“What hurts me the most is knowing the person who raped me had done it intentionally. He was aware of me not wanting to have sex with him. He hung around with most of my friends, he wanted to befriend me and I told him if he wanted to be friend with me he needed to stop being creepy toward me and making it clear that he wanted to sleep with me. I made it clear to him that “I will never fuck you, you will never fuck me, nothing like that will happen, you have a girlfriend”.
I believe that not just any guy, but any human would back off when someone doesn’t want to have sex with you. Even when you tell a dog to keep away from you, the dog will do so. The day he raped me, just 3 hours earlier I told him the same thing again “I will never fuck you, you will never fuck me, nothing like that will happen, plus you have a girlfriend” and I told him to stay away from me.

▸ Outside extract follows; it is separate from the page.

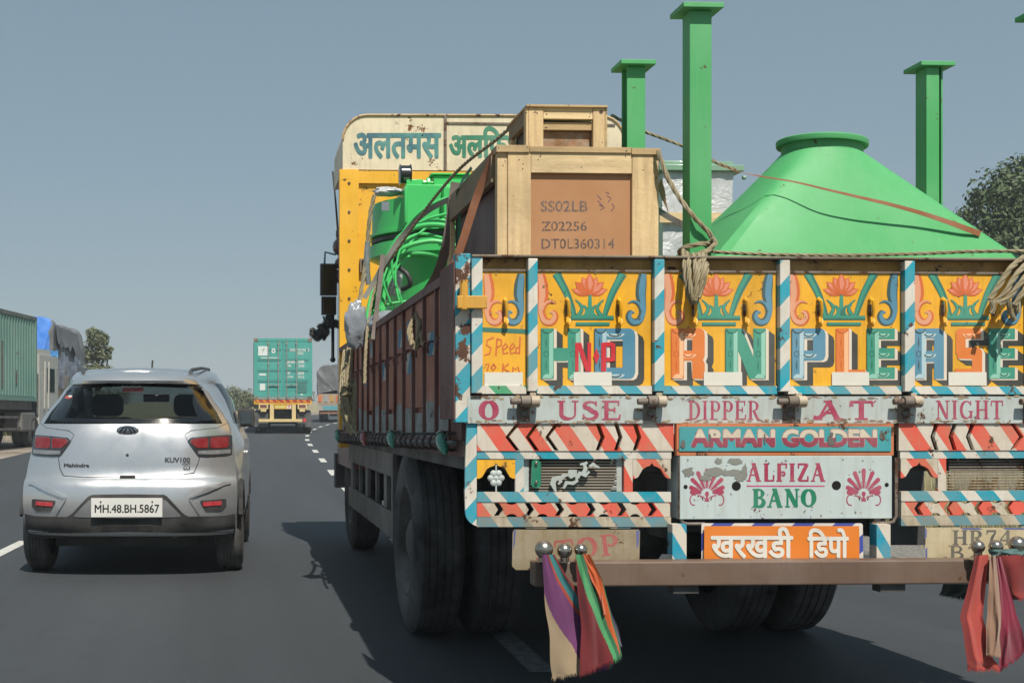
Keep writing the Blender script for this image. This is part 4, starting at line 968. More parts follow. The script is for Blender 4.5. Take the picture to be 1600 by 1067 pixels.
# drum machine with pipe coils
DX, DY, DR = 1.585, 9.75, .56; dc = Vector((DX, DY, BF+.02))
dm = thing('drum_machine', dc, 'bright green drum machine caged in bent pipes, before the yellow headboard', 'machine')
zD = lambda py: on(640, py, 9.25).z
mb = MB(); z0 = BF+.02
mb.lathe([(0,DR*.8),(zD(440)-z0,DR*.82),(zD(400)-z0,DR*.9),(zD(392)-z0,DR+.02),(zD(372)-z0,DR+.02),(zD(371)-z0,DR-.03),(zD(360)-z0,DR-.03),(zD(359)-z0,DR+.03),(zD(355)-z0,DR+.03),(zD(354)-z0,DR),(zD(305)-z0,DR),(zD(304)-z0,DR-.03),(zD(306)-z0,0)], dc, 'z', 56)
mb.build('drum', gp, dm, org=dc, sharp=30)
mb = MB(); mb.lathe([(zD(368)-z0,DR-.028),(zD(368)-z0,DR+.004),(zD(362)-z0,DR+.004),(zD(362)-z0,DR-.028)], dc, 'z', 56); mb.build('groove_band', M('dark_groove','1c2a22',rough=.6,var=.2), dm, org=dc)  # dark ring filling the groove round the drum
mb = MB(); mb.box(DX-.12, DX+.06, DY-DR-.12, DY-DR+.2, zD(350), zD(298), 0); mb.box(1.205, 2.1, DY-.575, DY+.4, zD(354), zD(291), 0); mb.box(1.42, 2.1, DY-.5, DY+.3, zD(290.5), zD(274), 0); mb.box(1.40, 2.12, DY-.52, DY+.32, zD(273.5), zD(270.5), 0); mb.box(1.195, 1.215, DY-.60, DY-.576, zD(352), zD(296), 0)
mb.box(1.22, 1.34, DY-.50, DY-.44, zD(290), zD(280), 0); mb.tube([(1.34,DY-.47,zD(284)),(1.43,DY-.47,zD(284))], .018, 8, 0); mb.tube([(1.37,DY-.47,zD(284)),(1.40,DY-.47,zD(284))], .034, 8, 0)
mb.box(DX+.12, DX+.16, DY-.60, DY-.38, z0, zD(352), 0); mb.box(DX-.28, DX+.40, DY-.52, DY-.30, z0+.05, zD(470), 0); mb.box(DX+.16, DX+.52, DY-.62, DY-.3, z0, zD(420), 0)
mb.build('frame', gp, dm, org=dc, bevel=.008)
mb = MB(); mb.lathe([(-.045,0),(-.045,.06),(-.04,.078),(-.03,.066),(.03,.066),(.04,.078),(.045,.06),(.045,.0)], (on(633,272,9.3).x, 9.3, zD(271)), 'x', 24); mb.build('roller', M('black_roller','121214',rough=.25,coat=.6,var=.05), dm, org=dc)
mb = MB(); q0 = on(598,312,9.25); mb.box(q0.x-.015, q0.x+.04, DY-.565, DY-.55, zD(332), zD(318)); mb.build('name_plate', M('plate_grey','8f959a',rough=.3,metal=.5,var=.1), dm, org=dc)
def pipe(pts, r, y0, y1):
    b = MB(); n = len(pts); P = smoothpath([on(p[0], p[1], y0+(y1-y0)*i/(n-1)) for i, p in enumerate(pts)], 5); b.tube(P, r, 10); return b.build('pipe', gp, dm, org=dc)
pipe([(728,306),(690,312),(655,332),(632,360),(617,395),(606,430),(596,470),(588,528)], 0.0104, 8.7, 8.9)
pipe([(728,330),(690,336),(662,345),(640,362)], 0.0104, 8.9, 9.0)
pipe([(728,362),(690,352),(655,354),(625,370),(606,400),(590,440),(577,480),(572,528)], 0.0186, 8.6, 8.9)
pipe([(728,390),(690,378),(662,378),(630,388),(608,408),(594,440),(583,480),(586,528)], 0.0174, 8.8, 8.9)
pipe([(728,420),(690,402),(660,396),(630,398),(606,412),(592,440),(590,470),(606,512)], 0.0162, 9.0, 8.8)
pipe([(604,418),(594,450),(588,490),(590,530)], 0.0139, 8.75, 8.6); pipe([(612,410),(600,440),(598,475),(610,515)], 0.0151, 8.9, 8.75); pipe([(600,410),(584,450),(574,490),(569,530)], 0.0116, 8.8, 8.65); pipe([(640,356),(622,400),(618,440),(624,470)], 0.0070, 8.7, 8.6)
pipe([(640,470),(612,474),(596,480),(583,486)], 0.0081, 8.75, 8.75); pipe([(594,420),(600,445),(612,478),(619,498)], 0.0081, 8.7, 8.7); pipe([(612,395),(614,430),(626,465),(631,492),(618,499)], 0.0081, 8.65, 8.65); pipe([(606,400),(598,430),(600,445)], 0.0081, 8.7, 8.7)
pipe([(700,340),(672,352),(648,372),(626,400),(604,440),(596,490),(600,520)], .009, 8.95, 8.7); pipe([(690,372),(655,366),(622,384),(600,420),(578,470),(579,528)], .012, 9.0, 8.75); pipe([(640,400),(620,420),(603,452),(600,490),(614,508)], .010, 8.85, 8.7)
pipe([(720,348),(680,345),(650,352),(628,366),(612,392),(598,424),(592,452),(594,500)], .011, 8.85, 8.7)
mb = MB(); mb.tube(smoothpath([on(616,398,8.9),on(622,416,8.85),on(636,428,8.8),on(641,444,8.8),on(628,452,8.85)]), .017, 8); mb.build('hose', black, dm, org=dc)
mb = MB(); mb.tube(smoothpath([on(575,378,9.0),on(573,400,9.0),on(574,425,9.0),on(576,445,9.0)]), .02, 10); mb.build('cable', M('foil_sleeve','9a9da0',rough=.3,metal=.6,var=.3,vs=14), dm, org=dc)
# plastic bundles
def bundle(cx, cy, y, rx, rz, lab, seed, name='plastic_bundle', mt=None, par=None, org=None):
    b = MB(); c = on(cx, cy, y); vs = []; n = 22; h = 14
    rows = []
    for i in range(h+1):
        p = pi*i/h; row = []
        for k in range(n):
            q = 2*pi*k/n; d = Vector((sin(p)*cos(q), sin(p)*sin(q), cos(p))); f = 1+.28*noise.noise(d*2.2+Vector((seed,0,0)))+.12*noise.noise(d*6+Vector((0,seed,0)))
            row.append(c+Vector((d.x*rx*f, d.y*rx*.7*f, d.z*rz*f)))
        rows.append(row)
    b.grid(rows, 0, True, closed=True)
    if par: return b.build(name, mt, par, org=org, sharp=50)
    o = b.build(name, mt, None, org=c-Vector((0,0,rz)), sharp=50); o.location = c-Vector((0,0,rz)); return tag(o, lab, 'bundle')
plast = M('clear_plastic','868d95',rough=.14,var=.15,vs=8,dirt=.3,ds=10,dcol='6a7078',bump=.6,bs=25)
wplast = M('white_plastic','c2c4c6',rough=.3,var=.12,vs=9,bump=.6,bs=25)
bundle(556,508,8.55,.075,.16,'grey plastic wrapped bundle between the rope and the green pipes', 1, mt=plast)
bundle(612,504,8.4,.17,.075,'crumpled clear plastic sheet lying along the top of the side wall', 2, name='plastic_sheet', mt=plast)
bundle(608,436,8.95,.09,.13,'', 3, 'plastic_wrap', wplast, dm, dc); bundle(606,300,9.5,.11,.035,'', 4, 'plastic_wrap', wplast, dm, dc)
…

After it happened, I was confused. How is it even possible for me not to know what happened? I remember going to bed and waking up, but I don’t recall giving him consent to do that. I didn’t invite him to my room. I am still confused today. I found what he did to me because he sent me a Snapchat message to tell me what he did to me. I cried and still crying right now, because he raped me to hurt me for the rest of my life. He raped me to prove me the opposite of what I said to him. He raped because I rejected him, confronted him and he would have still raped even if I didn’t say anything to him.
“I found out what he did to me because he sent me a Snapchat message…he raped me”
Before I used to think that rape was about sex, that rapists raped because they were desperate. And what happened to me made me realise rape isn’t about sex, it’s more about violence, power, control and humiliation. If my rapist was that desperate to have sex, and I said NO when he asked so many times he could have probably backed off and asked someone else who was willing to have sex with him. But he didn’t back off when I said NO so many times. Instead, he raped me while I was unconscious in my bed.
All that I want is for him to give me an explanation of why he did that. But I know that I will never get the answer of what I am looking for.”